Problem :: Count every line of the listing where the string "that" occurs, and reply with the count alone.
:::
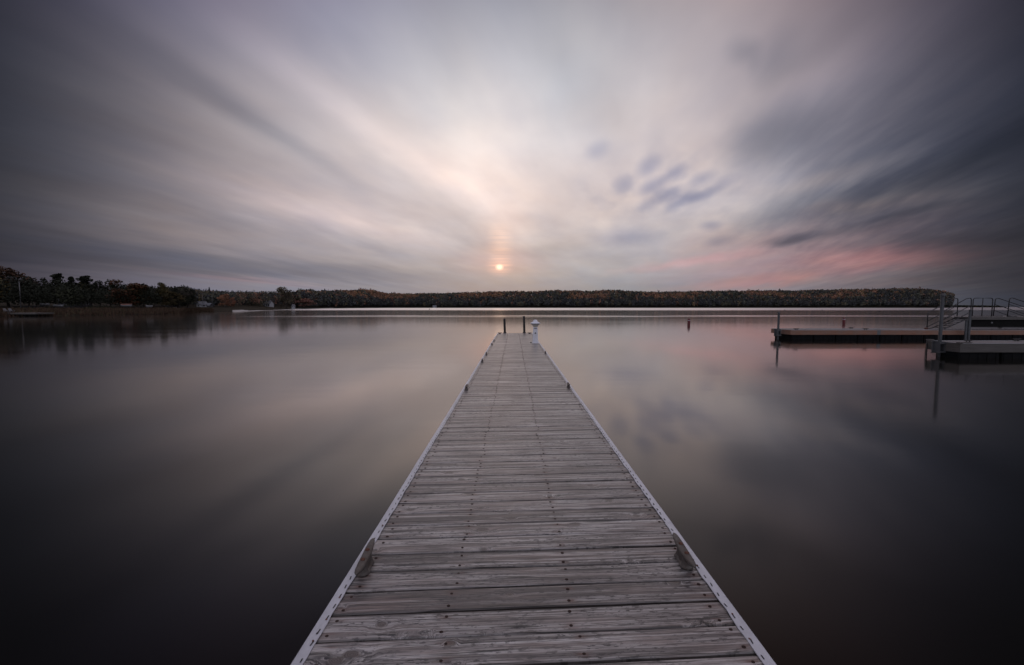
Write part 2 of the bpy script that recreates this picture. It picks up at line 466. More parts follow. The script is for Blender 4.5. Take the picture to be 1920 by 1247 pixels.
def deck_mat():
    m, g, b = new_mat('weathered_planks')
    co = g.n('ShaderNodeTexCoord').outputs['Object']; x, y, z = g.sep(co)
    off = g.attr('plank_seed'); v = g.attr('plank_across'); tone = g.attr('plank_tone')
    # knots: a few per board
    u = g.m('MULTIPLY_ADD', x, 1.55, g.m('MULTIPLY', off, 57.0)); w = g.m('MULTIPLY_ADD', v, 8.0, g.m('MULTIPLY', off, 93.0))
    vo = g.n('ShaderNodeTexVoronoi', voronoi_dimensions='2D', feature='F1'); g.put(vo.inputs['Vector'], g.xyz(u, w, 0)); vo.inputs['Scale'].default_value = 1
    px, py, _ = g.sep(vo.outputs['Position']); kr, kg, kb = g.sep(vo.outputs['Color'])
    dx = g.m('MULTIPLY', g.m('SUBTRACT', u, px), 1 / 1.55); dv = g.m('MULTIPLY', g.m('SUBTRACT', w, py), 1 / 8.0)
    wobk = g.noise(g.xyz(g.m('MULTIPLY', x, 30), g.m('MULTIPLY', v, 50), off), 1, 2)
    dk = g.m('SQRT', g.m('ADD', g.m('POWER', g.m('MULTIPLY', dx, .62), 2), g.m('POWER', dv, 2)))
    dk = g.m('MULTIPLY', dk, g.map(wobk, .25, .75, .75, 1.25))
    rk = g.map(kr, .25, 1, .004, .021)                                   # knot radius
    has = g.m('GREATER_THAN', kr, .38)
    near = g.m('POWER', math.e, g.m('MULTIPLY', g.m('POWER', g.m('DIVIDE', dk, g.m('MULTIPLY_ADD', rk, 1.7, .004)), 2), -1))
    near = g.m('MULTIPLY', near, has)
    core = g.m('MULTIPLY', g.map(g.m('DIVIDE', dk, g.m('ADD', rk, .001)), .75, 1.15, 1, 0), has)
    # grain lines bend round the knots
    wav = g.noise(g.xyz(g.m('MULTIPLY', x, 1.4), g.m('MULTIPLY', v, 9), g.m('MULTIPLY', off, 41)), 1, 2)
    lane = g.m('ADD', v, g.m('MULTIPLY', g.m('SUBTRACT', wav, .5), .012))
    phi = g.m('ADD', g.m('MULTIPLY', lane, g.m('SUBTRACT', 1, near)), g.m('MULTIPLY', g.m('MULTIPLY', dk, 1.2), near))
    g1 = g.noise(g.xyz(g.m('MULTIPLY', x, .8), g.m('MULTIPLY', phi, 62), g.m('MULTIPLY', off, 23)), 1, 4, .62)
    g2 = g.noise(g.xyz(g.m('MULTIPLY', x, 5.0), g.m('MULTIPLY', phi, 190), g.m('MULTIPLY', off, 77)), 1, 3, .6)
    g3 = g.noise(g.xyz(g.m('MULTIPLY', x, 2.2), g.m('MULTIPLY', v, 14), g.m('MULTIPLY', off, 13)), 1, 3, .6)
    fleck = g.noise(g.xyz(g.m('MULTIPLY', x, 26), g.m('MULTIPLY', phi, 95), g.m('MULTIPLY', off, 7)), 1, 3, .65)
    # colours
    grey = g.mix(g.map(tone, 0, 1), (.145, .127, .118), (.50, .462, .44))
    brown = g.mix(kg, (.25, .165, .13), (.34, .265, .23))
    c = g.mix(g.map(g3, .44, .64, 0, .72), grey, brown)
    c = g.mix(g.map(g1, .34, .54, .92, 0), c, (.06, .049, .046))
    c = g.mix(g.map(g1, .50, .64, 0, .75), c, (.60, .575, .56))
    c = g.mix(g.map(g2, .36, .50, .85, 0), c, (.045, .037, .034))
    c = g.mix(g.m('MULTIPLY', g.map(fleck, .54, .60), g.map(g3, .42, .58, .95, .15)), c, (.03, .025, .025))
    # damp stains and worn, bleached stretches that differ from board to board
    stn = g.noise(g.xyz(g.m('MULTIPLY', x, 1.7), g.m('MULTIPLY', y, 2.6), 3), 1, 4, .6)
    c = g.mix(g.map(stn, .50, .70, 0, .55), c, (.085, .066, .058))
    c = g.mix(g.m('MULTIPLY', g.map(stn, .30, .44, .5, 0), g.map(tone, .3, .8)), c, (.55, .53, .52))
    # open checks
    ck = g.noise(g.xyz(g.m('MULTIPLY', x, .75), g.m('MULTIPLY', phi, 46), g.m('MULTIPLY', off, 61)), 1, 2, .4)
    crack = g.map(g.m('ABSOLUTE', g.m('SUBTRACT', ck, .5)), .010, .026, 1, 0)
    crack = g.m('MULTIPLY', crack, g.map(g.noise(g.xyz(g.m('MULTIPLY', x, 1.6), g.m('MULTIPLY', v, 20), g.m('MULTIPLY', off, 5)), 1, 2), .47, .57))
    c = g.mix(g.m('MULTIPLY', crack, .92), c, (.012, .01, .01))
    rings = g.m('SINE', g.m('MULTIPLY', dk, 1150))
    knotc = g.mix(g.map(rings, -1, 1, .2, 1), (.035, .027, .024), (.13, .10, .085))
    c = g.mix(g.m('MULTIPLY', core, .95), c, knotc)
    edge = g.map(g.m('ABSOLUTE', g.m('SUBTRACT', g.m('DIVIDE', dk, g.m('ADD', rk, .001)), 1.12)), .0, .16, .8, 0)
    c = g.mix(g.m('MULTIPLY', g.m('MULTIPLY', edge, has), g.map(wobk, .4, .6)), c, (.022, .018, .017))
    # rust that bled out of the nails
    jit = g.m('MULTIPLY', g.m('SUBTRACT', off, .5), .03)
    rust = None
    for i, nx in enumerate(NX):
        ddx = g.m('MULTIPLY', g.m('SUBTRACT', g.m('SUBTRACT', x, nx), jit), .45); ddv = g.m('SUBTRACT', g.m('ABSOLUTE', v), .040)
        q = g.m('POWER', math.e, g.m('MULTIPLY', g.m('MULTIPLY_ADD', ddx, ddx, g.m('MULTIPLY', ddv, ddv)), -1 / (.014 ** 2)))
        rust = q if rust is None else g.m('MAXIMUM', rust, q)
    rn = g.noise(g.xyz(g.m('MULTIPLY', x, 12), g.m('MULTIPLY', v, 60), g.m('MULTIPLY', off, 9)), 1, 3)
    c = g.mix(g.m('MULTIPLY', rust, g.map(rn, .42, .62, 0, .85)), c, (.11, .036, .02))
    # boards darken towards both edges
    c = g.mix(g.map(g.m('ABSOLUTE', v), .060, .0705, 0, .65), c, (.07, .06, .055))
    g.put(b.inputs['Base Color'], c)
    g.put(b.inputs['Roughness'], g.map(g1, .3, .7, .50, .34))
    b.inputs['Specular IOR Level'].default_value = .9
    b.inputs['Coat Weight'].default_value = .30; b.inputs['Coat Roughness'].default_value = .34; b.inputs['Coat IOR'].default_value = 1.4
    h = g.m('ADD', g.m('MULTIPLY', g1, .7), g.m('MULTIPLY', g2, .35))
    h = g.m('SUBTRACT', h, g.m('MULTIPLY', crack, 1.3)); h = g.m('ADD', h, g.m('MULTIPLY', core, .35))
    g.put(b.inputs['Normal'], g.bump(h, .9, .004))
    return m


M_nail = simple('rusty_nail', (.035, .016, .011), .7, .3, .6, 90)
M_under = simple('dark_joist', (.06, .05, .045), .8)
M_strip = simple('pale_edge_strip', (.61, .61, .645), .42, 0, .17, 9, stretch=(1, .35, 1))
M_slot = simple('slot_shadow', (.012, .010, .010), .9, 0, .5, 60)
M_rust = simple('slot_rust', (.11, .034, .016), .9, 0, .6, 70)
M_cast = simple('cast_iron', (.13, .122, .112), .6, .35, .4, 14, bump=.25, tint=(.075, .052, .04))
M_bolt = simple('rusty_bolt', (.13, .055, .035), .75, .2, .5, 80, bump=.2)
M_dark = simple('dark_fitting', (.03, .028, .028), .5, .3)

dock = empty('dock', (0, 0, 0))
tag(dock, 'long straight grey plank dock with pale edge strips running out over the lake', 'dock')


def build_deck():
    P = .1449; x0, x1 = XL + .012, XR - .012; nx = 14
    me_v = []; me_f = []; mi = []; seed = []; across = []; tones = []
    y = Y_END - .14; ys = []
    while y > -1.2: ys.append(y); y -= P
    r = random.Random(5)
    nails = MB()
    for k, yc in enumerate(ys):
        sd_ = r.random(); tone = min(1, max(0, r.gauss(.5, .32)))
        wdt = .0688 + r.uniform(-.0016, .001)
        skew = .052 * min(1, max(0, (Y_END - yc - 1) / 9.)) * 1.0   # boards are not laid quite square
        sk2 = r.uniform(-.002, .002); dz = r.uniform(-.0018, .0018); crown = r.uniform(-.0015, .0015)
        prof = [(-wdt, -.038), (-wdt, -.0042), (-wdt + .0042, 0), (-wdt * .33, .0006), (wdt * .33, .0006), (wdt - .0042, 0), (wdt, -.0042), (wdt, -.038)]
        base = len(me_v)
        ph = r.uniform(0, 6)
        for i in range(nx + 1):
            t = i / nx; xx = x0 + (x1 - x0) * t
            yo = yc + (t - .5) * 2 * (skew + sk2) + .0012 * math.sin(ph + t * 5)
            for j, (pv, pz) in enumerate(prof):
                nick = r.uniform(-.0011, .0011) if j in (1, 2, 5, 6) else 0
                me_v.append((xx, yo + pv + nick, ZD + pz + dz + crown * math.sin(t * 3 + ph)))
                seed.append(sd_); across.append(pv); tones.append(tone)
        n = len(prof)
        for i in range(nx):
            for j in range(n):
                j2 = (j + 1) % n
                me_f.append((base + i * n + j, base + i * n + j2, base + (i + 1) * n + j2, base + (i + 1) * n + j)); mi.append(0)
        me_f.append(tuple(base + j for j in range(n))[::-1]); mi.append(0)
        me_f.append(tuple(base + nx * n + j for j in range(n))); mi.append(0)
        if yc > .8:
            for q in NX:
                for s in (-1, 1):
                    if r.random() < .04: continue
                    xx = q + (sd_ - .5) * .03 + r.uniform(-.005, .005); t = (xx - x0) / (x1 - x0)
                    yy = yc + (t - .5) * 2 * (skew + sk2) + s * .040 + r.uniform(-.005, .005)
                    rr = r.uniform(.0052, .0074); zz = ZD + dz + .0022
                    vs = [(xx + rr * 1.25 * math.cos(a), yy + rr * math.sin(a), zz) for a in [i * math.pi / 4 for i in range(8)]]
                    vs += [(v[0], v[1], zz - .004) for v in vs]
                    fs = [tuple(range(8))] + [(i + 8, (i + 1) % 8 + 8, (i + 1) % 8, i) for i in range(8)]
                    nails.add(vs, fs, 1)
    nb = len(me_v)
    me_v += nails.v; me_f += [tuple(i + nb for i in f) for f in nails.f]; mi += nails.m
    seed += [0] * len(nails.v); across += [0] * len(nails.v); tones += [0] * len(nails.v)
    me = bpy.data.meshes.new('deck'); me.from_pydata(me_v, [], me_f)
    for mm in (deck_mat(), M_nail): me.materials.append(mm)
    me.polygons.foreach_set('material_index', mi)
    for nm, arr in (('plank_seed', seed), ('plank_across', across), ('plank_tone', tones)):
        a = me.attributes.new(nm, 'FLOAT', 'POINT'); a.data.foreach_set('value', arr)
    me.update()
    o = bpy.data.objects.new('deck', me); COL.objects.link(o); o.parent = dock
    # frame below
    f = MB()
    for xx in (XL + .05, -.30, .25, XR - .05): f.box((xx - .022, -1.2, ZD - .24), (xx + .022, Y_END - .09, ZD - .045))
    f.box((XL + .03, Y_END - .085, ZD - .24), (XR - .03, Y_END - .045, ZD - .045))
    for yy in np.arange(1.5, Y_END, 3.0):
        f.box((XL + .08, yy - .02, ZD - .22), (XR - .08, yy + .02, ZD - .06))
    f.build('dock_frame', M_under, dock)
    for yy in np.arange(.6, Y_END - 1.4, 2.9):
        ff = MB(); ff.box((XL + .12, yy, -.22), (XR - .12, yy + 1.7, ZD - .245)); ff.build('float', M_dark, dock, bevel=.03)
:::
Full solution :: 3